SET EXERCISE:
Retype exactly the lines below, beginning with the first and ending with the line where "return tuple((c/12.92 if" appears.
++++++++++
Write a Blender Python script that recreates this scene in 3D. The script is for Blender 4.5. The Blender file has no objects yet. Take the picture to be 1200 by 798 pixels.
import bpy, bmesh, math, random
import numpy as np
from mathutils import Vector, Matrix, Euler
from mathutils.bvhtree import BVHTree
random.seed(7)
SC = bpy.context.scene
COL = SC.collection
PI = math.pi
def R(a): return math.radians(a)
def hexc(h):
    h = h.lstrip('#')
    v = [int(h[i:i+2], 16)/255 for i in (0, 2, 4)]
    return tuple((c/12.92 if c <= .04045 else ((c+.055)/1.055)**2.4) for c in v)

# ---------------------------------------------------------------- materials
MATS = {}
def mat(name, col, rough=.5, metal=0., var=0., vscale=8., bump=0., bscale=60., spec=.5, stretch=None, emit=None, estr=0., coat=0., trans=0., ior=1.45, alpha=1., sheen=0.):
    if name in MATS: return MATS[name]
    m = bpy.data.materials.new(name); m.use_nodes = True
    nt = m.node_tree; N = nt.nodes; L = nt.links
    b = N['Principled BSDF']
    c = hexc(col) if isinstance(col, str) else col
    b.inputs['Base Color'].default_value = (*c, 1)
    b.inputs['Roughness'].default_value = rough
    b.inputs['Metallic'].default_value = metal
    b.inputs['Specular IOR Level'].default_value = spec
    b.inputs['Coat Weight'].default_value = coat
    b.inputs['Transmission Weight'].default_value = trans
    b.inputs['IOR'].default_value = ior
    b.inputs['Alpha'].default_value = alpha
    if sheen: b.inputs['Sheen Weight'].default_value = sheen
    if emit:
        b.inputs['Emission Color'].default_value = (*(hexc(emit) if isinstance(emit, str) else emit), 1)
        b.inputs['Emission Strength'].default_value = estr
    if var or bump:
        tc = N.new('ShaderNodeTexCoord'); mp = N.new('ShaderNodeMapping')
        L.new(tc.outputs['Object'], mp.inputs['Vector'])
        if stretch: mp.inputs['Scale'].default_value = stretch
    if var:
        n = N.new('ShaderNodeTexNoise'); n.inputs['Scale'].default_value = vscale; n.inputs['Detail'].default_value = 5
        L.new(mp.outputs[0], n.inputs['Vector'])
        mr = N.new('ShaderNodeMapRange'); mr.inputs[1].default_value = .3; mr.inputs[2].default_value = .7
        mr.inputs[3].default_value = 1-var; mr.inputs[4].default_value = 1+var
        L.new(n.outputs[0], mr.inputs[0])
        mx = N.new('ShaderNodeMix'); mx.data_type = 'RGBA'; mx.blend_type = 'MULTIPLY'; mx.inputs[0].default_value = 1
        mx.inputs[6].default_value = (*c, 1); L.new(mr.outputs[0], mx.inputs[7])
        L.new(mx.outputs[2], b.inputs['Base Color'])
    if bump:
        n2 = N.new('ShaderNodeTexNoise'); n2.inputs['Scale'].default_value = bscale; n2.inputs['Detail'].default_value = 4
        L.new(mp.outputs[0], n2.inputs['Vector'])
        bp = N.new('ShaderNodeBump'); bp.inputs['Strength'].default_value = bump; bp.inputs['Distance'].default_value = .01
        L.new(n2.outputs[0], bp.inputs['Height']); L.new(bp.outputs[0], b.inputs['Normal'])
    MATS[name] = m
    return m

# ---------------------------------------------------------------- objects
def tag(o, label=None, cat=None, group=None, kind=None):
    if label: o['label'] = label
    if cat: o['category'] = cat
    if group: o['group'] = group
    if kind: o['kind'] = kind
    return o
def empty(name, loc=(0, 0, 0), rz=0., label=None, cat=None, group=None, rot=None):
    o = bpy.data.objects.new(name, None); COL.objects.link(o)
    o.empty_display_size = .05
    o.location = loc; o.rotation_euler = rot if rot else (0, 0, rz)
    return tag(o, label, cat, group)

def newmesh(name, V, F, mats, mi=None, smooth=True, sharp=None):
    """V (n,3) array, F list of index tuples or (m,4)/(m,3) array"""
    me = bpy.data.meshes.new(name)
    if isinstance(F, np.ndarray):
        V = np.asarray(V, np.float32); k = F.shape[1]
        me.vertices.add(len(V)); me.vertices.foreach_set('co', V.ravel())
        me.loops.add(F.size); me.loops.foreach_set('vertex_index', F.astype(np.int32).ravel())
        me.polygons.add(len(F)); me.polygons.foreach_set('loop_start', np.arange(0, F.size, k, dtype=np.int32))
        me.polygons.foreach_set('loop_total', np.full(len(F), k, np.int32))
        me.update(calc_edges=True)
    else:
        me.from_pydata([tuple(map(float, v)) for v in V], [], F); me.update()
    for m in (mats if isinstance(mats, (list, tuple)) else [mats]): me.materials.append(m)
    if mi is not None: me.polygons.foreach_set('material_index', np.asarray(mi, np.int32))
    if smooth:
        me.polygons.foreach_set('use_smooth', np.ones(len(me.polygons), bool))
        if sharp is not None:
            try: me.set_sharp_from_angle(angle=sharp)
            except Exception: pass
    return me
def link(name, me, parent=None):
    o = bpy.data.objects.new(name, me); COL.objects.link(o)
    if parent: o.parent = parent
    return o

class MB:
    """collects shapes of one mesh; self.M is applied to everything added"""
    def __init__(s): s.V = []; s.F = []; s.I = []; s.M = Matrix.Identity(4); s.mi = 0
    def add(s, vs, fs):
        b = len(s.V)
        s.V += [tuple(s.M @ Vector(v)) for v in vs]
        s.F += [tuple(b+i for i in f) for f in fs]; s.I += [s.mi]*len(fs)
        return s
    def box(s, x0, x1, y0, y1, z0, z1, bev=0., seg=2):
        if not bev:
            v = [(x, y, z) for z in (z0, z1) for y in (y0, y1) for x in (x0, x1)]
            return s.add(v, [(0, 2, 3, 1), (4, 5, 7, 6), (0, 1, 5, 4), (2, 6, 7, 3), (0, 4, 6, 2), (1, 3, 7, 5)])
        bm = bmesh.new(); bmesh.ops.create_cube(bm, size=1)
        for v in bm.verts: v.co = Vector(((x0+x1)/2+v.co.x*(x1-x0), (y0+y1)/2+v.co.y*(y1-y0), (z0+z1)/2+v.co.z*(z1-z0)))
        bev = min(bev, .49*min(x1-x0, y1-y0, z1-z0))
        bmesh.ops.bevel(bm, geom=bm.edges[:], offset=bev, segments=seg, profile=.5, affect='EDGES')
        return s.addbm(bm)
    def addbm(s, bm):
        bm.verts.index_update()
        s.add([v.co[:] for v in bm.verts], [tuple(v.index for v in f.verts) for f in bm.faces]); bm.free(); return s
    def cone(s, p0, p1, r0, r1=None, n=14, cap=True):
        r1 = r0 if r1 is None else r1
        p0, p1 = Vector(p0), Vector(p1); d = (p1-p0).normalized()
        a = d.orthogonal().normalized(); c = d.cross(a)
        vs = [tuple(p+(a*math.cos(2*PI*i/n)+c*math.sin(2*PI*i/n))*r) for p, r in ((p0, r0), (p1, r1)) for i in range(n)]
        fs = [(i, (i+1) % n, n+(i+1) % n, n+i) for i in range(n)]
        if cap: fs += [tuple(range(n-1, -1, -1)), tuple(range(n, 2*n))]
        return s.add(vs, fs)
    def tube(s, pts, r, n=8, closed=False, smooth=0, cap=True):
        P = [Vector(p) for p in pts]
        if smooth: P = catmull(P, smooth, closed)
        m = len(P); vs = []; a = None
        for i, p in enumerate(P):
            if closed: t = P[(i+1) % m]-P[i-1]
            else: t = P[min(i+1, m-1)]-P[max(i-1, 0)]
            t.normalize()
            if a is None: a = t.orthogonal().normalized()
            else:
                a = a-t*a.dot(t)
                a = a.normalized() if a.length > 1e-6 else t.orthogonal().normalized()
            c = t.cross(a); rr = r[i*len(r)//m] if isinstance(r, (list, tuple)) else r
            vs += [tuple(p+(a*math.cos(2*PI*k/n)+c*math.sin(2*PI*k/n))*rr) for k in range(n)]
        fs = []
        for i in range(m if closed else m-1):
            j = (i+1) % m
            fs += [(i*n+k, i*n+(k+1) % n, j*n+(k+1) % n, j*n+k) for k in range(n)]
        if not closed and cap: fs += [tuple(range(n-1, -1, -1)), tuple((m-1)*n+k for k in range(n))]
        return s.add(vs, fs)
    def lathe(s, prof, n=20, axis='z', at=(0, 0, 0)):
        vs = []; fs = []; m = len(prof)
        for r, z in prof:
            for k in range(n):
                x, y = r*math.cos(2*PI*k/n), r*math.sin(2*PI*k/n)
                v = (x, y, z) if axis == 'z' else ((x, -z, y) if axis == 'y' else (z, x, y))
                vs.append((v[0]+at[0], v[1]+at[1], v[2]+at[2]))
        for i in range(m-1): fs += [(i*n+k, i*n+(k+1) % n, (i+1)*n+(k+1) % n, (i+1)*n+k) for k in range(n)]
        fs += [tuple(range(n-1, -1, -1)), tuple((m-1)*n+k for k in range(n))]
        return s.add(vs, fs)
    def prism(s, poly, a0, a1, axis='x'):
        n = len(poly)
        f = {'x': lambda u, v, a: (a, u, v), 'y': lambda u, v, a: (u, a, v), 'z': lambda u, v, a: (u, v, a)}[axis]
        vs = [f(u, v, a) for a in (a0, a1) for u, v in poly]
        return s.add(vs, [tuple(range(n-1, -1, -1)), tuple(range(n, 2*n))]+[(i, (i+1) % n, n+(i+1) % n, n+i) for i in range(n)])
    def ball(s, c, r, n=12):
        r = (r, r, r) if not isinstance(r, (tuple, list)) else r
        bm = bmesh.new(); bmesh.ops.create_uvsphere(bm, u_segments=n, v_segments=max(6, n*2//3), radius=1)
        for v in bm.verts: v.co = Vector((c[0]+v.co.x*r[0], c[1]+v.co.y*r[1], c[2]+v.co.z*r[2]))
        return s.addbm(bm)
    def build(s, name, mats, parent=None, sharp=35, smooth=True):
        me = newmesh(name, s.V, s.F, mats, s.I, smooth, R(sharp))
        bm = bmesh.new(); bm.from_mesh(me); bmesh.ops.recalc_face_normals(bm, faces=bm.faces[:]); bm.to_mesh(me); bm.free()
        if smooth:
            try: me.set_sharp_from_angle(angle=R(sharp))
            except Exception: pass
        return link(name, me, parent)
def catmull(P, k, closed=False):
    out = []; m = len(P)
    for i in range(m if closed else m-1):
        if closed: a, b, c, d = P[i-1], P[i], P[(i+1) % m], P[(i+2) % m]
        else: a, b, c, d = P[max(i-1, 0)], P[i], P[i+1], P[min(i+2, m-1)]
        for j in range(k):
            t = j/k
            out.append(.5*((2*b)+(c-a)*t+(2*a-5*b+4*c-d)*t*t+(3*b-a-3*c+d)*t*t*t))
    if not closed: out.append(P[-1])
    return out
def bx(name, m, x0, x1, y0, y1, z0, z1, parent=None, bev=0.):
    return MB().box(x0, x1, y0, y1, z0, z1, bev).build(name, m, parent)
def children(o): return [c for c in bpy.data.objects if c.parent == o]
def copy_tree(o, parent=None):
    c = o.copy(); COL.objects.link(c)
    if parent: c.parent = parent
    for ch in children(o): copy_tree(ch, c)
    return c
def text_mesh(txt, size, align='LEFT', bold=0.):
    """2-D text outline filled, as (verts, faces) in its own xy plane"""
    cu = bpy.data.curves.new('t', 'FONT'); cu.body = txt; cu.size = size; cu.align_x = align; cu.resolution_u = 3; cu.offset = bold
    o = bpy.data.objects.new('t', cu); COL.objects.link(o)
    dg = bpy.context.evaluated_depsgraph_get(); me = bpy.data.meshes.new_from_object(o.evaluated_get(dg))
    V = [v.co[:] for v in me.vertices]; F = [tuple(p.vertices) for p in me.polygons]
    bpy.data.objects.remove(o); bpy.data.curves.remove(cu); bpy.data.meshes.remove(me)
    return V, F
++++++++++
OUTPUT OF THE EXERCISE:
Write a Blender Python script that recreates this scene in 3D. The script is for Blender 4.5. The Blender file has no objects yet. Take the picture to be 1200 by 798 pixels.
import bpy, bmesh, math, random
import numpy as np
from mathutils import Vector, Matrix, Euler
from mathutils.bvhtree import BVHTree
random.seed(7)
SC = bpy.context.scene
COL = SC.collection
PI = math.pi
def R(a): return math.radians(a)
def hexc(h):
    h = h.lstrip('#')
    v = [int(h[i:i+2], 16)/255 for i in (0, 2, 4)]
    return tuple((c/12.92 if c <= .04045 else ((c+.055)/1.055)**2.4) for c in v)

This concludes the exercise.